[begin RECORDED DATA]

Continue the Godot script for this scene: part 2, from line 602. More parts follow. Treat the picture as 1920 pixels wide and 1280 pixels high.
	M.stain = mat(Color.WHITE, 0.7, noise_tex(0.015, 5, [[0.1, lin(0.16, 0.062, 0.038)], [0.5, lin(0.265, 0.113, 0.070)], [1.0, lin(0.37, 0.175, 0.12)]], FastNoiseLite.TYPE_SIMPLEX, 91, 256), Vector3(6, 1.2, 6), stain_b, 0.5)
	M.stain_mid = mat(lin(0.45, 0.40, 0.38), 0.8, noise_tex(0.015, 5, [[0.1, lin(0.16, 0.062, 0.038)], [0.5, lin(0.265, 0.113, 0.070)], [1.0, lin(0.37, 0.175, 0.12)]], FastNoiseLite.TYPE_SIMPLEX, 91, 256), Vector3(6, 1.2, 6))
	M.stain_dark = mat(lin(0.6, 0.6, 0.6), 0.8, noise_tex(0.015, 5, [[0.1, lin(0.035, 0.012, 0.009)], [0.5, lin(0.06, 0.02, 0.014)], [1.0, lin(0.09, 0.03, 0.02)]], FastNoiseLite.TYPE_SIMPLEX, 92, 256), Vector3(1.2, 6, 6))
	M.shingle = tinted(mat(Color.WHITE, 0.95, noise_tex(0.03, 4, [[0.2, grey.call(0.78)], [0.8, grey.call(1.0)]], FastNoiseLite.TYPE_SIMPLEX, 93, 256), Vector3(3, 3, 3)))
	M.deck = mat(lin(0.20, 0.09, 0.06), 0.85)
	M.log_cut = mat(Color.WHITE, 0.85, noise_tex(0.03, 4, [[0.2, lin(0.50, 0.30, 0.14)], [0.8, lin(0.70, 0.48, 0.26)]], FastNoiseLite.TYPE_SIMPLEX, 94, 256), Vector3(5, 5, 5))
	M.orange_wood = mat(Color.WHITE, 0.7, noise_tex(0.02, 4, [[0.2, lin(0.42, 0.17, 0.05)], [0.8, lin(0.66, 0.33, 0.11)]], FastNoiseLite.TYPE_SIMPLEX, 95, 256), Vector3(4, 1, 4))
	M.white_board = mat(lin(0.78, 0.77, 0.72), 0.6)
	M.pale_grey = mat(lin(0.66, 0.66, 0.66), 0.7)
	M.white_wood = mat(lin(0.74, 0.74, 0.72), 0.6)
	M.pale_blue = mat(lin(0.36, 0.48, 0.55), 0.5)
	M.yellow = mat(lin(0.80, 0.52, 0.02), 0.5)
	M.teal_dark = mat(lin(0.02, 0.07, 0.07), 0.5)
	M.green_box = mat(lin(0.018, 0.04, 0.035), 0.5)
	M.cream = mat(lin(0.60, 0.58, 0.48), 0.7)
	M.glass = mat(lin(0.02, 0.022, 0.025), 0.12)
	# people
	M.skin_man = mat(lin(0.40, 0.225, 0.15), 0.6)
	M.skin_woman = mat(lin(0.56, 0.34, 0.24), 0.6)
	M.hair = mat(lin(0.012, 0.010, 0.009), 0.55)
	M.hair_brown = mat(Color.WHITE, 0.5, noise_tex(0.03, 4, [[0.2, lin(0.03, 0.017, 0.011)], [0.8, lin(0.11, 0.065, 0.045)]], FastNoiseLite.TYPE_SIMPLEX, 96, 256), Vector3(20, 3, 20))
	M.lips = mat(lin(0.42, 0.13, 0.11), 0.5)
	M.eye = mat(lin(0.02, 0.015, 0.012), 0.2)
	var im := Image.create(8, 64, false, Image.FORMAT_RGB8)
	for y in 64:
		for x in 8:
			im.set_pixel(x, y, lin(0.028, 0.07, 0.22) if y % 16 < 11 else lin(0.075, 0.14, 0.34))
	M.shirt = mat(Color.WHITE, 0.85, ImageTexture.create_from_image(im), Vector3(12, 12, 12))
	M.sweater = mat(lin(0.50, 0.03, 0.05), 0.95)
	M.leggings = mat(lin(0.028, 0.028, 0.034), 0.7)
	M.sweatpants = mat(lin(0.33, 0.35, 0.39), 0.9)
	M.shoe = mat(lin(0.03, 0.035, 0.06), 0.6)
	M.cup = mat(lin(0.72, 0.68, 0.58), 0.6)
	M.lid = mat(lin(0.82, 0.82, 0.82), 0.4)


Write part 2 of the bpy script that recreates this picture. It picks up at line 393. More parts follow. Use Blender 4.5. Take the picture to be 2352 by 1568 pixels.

[end RECORDED DATA]

Copy out each record, keeping every word as it is.

Continue the Godot script for this scene: part 2, from line 602. More parts follow. Treat the picture as 1920 pixels wide and 1280 pixels high.
	M.stain = mat(Color.WHITE, 0.7, noise_tex(0.015, 5, [[0.1, lin(0.16, 0.062, 0.038)], [0.5, lin(0.265, 0.113, 0.070)], [1.0, lin(0.37, 0.175, 0.12)]], FastNoiseLite.TYPE_SIMPLEX, 91, 256), Vector3(6, 1.2, 6), stain_b, 0.5)
	M.stain_mid = mat(lin(0.45, 0.40, 0.38), 0.8, noise_tex(0.015, 5, [[0.1, lin(0.16, 0.062, 0.038)], [0.5, lin(0.265, 0.113, 0.070)], [1.0, lin(0.37, 0.175, 0.12)]], FastNoiseLite.TYPE_SIMPLEX, 91, 256), Vector3(6, 1.2, 6))
	M.stain_dark = mat(lin(0.6, 0.6, 0.6), 0.8, noise_tex(0.015, 5, [[0.1, lin(0.035, 0.012, 0.009)], [0.5, lin(0.06, 0.02, 0.014)], [1.0, lin(0.09, 0.03, 0.02)]], FastNoiseLite.TYPE_SIMPLEX, 92, 256), Vector3(1.2, 6, 6))
	M.shingle = tinted(mat(Color.WHITE, 0.95, noise_tex(0.03, 4, [[0.2, grey.call(0.78)], [0.8, grey.call(1.0)]], FastNoiseLite.TYPE_SIMPLEX, 93, 256), Vector3(3, 3, 3)))
	M.deck = mat(lin(0.20, 0.09, 0.06), 0.85)
	M.log_cut = mat(Color.WHITE, 0.85, noise_tex(0.03, 4, [[0.2, lin(0.50, 0.30, 0.14)], [0.8, lin(0.70, 0.48, 0.26)]], FastNoiseLite.TYPE_SIMPLEX, 94, 256), Vector3(5, 5, 5))
	M.orange_wood = mat(Color.WHITE, 0.7, noise_tex(0.02, 4, [[0.2, lin(0.42, 0.17, 0.05)], [0.8, lin(0.66, 0.33, 0.11)]], FastNoiseLite.TYPE_SIMPLEX, 95, 256), Vector3(4, 1, 4))
	M.white_board = mat(lin(0.78, 0.77, 0.72), 0.6)
	M.pale_grey = mat(lin(0.66, 0.66, 0.66), 0.7)
	M.white_wood = mat(lin(0.74, 0.74, 0.72), 0.6)
	M.pale_blue = mat(lin(0.36, 0.48, 0.55), 0.5)
	M.yellow = mat(lin(0.80, 0.52, 0.02), 0.5)
	M.teal_dark = mat(lin(0.02, 0.07, 0.07), 0.5)
	M.green_box = mat(lin(0.018, 0.04, 0.035), 0.5)
	M.cream = mat(lin(0.60, 0.58, 0.48), 0.7)
	M.glass = mat(lin(0.02, 0.022, 0.025), 0.12)
	# people
	M.skin_man = mat(lin(0.40, 0.225, 0.15), 0.6)
	M.skin_woman = mat(lin(0.56, 0.34, 0.24), 0.6)
	M.hair = mat(lin(0.012, 0.010, 0.009), 0.55)
	M.hair_brown = mat(Color.WHITE, 0.5, noise_tex(0.03, 4, [[0.2, lin(0.03, 0.017, 0.011)], [0.8, lin(0.11, 0.065, 0.045)]], FastNoiseLite.TYPE_SIMPLEX, 96, 256), Vector3(20, 3, 20))
	M.lips = mat(lin(0.42, 0.13, 0.11), 0.5)
	M.eye = mat(lin(0.02, 0.015, 0.012), 0.2)
	var im := Image.create(8, 64, false, Image.FORMAT_RGB8)
	for y in 64:
		for x in 8:
			im.set_pixel(x, y, lin(0.028, 0.07, 0.22) if y % 16 < 11 else lin(0.075, 0.14, 0.34))
	M.shirt = mat(Color.WHITE, 0.85, ImageTexture.create_from_image(im), Vector3(12, 12, 12))
	M.sweater = mat(lin(0.50, 0.03, 0.05), 0.95)
	M.leggings = mat(lin(0.028, 0.028, 0.034), 0.7)
	M.sweatpants = mat(lin(0.33, 0.35, 0.39), 0.9)
	M.shoe = mat(lin(0.03, 0.035, 0.06), 0.6)
	M.cup = mat(lin(0.72, 0.68, 0.58), 0.6)
	M.lid = mat(lin(0.82, 0.82, 0.82), 0.4)


Write part 2 of the bpy script that recreates this picture. It picks up at line 393. More parts follow. Use Blender 4.5. Take the picture to be 2352 by 1568 pixels.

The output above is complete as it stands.